The G20 should be focusing on their flagging economies rather than planning a military operation in Syria they can’t afford, analyst, Alex Korbel, told RT. France, in particular, is at full stretch, with 16 military campaigns abroad and an ailing economy.

The Syrian conflict has eclipsed the G20 meeting in Saint Petersburg, as the international community is unable to come to an agreement over a possible military strike. Washington has put forward a plan for military intervention against the Assad regime, which it believes is responsible for a chemical attack in a Damascus suburb on August 21.

RT: If the UN team of inspectors finds that chemical weapons were used in the Damascus attack, do you believe military intervention could be justified?

Alex Korbel: I think there is no case for military intervention in Syria for several reasons. The first reason is that there is no national interest for France or the US to actually intervene in Syria. The regime of Bashar al Assad was not a problem in the past and it is not clear why it’s now a problem for France and the US. There is no clear objective in the military intervention as it is now presented. Is it about maintaining the credibility of the US? What credibility exactly? The credibility to intervene in unnecessary wars? Is it to ban the use of chemical weapons? Then why does the US have chemical weapons in its arsenal? Is it to weaken the Bashar al Assad regime? In that case you need to put boots on the ground. If it is a humanitarian way to help the civilians, then locking on cruise missiles is not the right solution.

For all of these reasons the US and France has decided to move ahead with limited military intervention. But still there is a danger of falling down a slippery slope. What if a military intervention has no effect? Are we going to see full war? What would be the consequences in the region? I am thinking about Iran and Lebanon and I am thinking about a war less than 1000 kilometers south of Russia.

There is no broad international support for this war. Germany is against it, the UK is against it, China and Russia are against it. The only countries that are in favor are France, which has not yet consulted parliament, US and Israel and Saudi Arabia. Finally, public opinion is clearly against it everywhere. We saw it in the UK and the public polls in the US and France that the public is massively against military intervention in Syria.

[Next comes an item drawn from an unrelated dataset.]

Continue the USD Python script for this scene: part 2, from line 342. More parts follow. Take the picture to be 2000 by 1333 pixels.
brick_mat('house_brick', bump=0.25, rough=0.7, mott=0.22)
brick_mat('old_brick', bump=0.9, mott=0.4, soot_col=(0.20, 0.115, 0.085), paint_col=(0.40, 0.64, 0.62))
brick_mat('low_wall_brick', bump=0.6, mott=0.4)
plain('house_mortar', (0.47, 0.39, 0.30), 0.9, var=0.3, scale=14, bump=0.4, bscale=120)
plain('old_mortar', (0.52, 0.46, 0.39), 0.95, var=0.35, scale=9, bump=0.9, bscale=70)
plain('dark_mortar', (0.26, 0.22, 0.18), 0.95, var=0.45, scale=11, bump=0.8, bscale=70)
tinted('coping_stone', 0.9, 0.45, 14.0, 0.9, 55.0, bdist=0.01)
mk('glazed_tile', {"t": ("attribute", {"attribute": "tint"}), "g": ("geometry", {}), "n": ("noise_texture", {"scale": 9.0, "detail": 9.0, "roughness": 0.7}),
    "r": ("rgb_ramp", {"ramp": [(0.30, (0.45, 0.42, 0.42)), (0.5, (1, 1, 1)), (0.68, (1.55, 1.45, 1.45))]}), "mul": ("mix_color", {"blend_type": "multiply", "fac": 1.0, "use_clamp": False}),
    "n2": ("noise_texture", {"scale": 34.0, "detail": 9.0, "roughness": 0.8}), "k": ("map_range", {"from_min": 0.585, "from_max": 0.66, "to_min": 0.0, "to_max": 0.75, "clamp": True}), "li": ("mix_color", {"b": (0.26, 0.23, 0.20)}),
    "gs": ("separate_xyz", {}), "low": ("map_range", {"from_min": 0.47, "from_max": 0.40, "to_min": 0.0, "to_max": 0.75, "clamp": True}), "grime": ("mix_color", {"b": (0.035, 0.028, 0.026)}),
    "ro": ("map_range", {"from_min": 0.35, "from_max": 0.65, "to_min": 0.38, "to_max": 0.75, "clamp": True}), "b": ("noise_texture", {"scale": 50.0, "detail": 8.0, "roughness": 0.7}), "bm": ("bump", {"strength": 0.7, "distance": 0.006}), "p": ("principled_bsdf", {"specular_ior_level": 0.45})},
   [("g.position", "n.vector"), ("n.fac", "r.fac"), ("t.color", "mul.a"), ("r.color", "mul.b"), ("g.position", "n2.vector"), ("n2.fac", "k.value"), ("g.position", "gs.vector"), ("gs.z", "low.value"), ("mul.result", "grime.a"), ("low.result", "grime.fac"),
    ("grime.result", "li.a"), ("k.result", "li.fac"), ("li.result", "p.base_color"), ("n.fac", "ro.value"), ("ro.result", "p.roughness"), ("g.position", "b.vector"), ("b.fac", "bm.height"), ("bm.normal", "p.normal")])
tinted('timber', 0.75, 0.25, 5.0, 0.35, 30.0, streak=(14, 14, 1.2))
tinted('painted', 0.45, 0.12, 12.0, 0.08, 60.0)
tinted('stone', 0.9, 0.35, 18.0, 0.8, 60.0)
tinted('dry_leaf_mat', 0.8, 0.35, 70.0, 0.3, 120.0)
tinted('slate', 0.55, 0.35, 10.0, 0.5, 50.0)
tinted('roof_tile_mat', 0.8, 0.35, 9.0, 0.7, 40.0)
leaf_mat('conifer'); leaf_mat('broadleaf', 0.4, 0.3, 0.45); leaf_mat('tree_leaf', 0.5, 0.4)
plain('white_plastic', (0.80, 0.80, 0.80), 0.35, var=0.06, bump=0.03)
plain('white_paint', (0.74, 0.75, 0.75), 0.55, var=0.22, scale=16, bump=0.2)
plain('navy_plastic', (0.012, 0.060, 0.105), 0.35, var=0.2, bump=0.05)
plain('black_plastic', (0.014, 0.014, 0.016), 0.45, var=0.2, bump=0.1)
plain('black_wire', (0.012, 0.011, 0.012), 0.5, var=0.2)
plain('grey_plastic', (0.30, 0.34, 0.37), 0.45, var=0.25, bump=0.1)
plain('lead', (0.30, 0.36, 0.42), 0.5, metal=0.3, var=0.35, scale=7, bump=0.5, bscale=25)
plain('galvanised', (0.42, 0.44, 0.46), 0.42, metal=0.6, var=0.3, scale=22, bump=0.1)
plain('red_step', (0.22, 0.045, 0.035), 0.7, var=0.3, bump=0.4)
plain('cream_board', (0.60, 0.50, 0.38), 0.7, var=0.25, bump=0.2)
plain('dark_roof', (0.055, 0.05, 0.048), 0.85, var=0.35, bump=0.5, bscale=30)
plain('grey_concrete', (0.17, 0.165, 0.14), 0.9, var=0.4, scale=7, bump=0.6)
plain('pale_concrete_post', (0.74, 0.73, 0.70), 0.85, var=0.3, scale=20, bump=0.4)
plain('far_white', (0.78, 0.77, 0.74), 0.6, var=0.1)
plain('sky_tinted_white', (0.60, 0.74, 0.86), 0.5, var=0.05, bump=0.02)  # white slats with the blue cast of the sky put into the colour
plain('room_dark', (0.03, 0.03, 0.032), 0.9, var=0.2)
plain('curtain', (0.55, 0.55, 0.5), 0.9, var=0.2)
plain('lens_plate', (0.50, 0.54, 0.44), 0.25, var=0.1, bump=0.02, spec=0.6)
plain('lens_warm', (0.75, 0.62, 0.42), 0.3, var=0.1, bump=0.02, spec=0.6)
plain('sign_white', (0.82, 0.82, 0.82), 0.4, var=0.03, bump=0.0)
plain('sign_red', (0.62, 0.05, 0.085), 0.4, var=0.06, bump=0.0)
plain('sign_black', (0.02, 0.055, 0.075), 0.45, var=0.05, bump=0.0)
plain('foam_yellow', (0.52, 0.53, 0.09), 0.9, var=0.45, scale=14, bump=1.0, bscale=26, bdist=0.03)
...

RT: Given the climate of economic crisis in the EU, can France feasibly participate in another military operation? 

AK: The economic situation of the EU countries is really bad. We can see in France that public debt is higher than 90 per cent of GDP. We see economic growth is less than 1 per cent. We see across G20 countries on average that unemployment is at 9 per cent and growing, that public debt is 64 per cent and growing, that economic growth is 1 per cent and weakening. What needs to be done is not to intervene militarily in another country.

France is already intervening in 16 countries worldwide. Clearly we don’t have any money to finance a seventeenth operation. The purpose of France, the US and any western power is not to ‘play the cop’ around the world but actually to maintain a sound economic policy first and then maybe lead by example on the international scene.